Community organisations report a 40 % spike in single-parent families requesting food parcels since 2020. The Malta Food Bank’s CEO, Dr Elena Saliba, says rice, pasta and UHT milk go fastest, but requests now include stationery vouchers in September. “Children can’t learn on an empty stomach,” she notes. Meanwhile, parish confraternities—once purely spiritual—have quietly become micro-credit hubs. In Qormi, St George’s band club runs a €50-a-month school-kit fund; in Paola, the Good Shepherd sisters negotiate directly with uniform suppliers to waive 30 % of the cost for bereaved households.

The psychological toll is harder to quantify. Miriam keeps a spreadsheet titled “Kids missed” that logs every parents’ day, football match or karate class she has to skip because overtime at the call-centre pays €7 an hour. “They say Maltese kids are resilient,” she whispers. “But resilience shouldn’t mean pretending you don’t want pizza after training when mum is counting cents for the bus.”

Policy makers are beginning to listen. A private member’s bill tabled last month proposes topping up survivors’ pensions until the youngest child turns 16, modelled on Scandinavian systems. Opposition MP Paula Mifsud Bonnici argues the measure would cost €8 million annually—“less than the revenue of one carnival weekend,” she tells parliament. Government sources say the idea is “under study”, but Treasury officials warn any new spend must be offset elsewhere.

Back in Sliema, Miriam’s twins burst into the kitchen arguing whether Malta or Italy will win the Euro qualifier. She shoos them toward the door, then pauses. “I don’t need sympathy,” she says. “I need a system that doesn’t wait for us to hit rock bottom before it reacts. My children already lost a father; they shouldn’t lose their future too.”
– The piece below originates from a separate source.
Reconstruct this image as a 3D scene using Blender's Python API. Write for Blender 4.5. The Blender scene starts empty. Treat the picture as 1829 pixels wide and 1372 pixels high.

Across the harbour, the church bells of Valletta strike eight. Classes start in twenty minutes. Miriam grabs her bag, checks the fuel gauge—half a tank, enough for the week—and heads into another day of proving, mostly to herself, that surviving is not the same as failing.

**CONCLUSION:**
Miriam’s whispered fear—”Am I failing the kids?”—is ultimately a question directed at the whole nation. In a country that prides itself on family values, the economic cliff-edge awaiting bereaved mothers is both a policy failure and a cultural blind spot. Until widows stop having to choose between bus fares and maths workbooks, Malta’s celebrated village spirit will remain more slogan than safety net.